A. (part 5)

RDA

by RDA

Story

A. walking out blew my mind completely – I can’t deny it.

Rationally, I knew what that silence meant. But as soon as I picked up a drink, I was texting him, or worse, calling him.

He didn’t always answer. When he did, I would ask where he was and then hang up. I never showed up where he was. Actually, I avoided those places.

Guglielmo and Vittorio started ‘hijacking my phone”. And I stopped embarrassing myself.

In April 2019, I received a job offer in Berlin – I accepted it.

In less than three weeks, I handed in my resignation, packed everything up, and found myself on a direct flight to the German capital.

On the day before my departure, I had organised my farewell party. I kept looking at the guest list: there were all the people who had been a part of my life in Lithuania since 2015. Only one person was missing: A.

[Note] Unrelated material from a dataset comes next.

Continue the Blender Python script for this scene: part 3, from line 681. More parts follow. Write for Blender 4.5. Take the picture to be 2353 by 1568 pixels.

Knowing I was about to fuck up, I picked up the phone, locked myself in the bathroom, and called him.

A. did not answer. I thought “Fuck! I am stupid!”. A minute later, the phone rang.

“Where are you?”

“Druskininkai, are you going to hang up on me again?”

“No!”

“What’s going on?”

“I wanted to say goodbye.”

“What do you mean?”

“It’s my last evening in Vilnius. Tomorrow I’ll leave Lithuania.”

“For real?”

“Yes.”

“Where are you going?”

“To Berlin.”

“Why?”

“I’ve got a job offer.”

“You’re going to be a superhero in Germany.”

“Apparently.”

A. confessed to me how he felt.

He told me what had happened since the last time we had seen each other, and how much had changed in his life.

“Have fun tonight. And good luck in Berlin, although I’m sure you won’t need it.”

“Thank you.”

“Hey, I’ve always loved you.”

“Bye”

“Bye”

Looking back, I can’t stop thinking how stupid we had been for never spoken before.

I regret that I never had the chance to tell him how I really felt, and especially what I wanted from him. But I am glad, for once, that I had done what I wanted; in this particular case, to say goodbye to him.

I’d never imagined I would write about A. after so long. But doing it, having relived him in these days, in these five parts, made me realise how much he actually permeated me. How much I have sought him out, or avoided him, in my other relationships. And where I have to put the stakes for my next love.

A. was my first love, albeit crazy, irrational, and with absolutely no sense.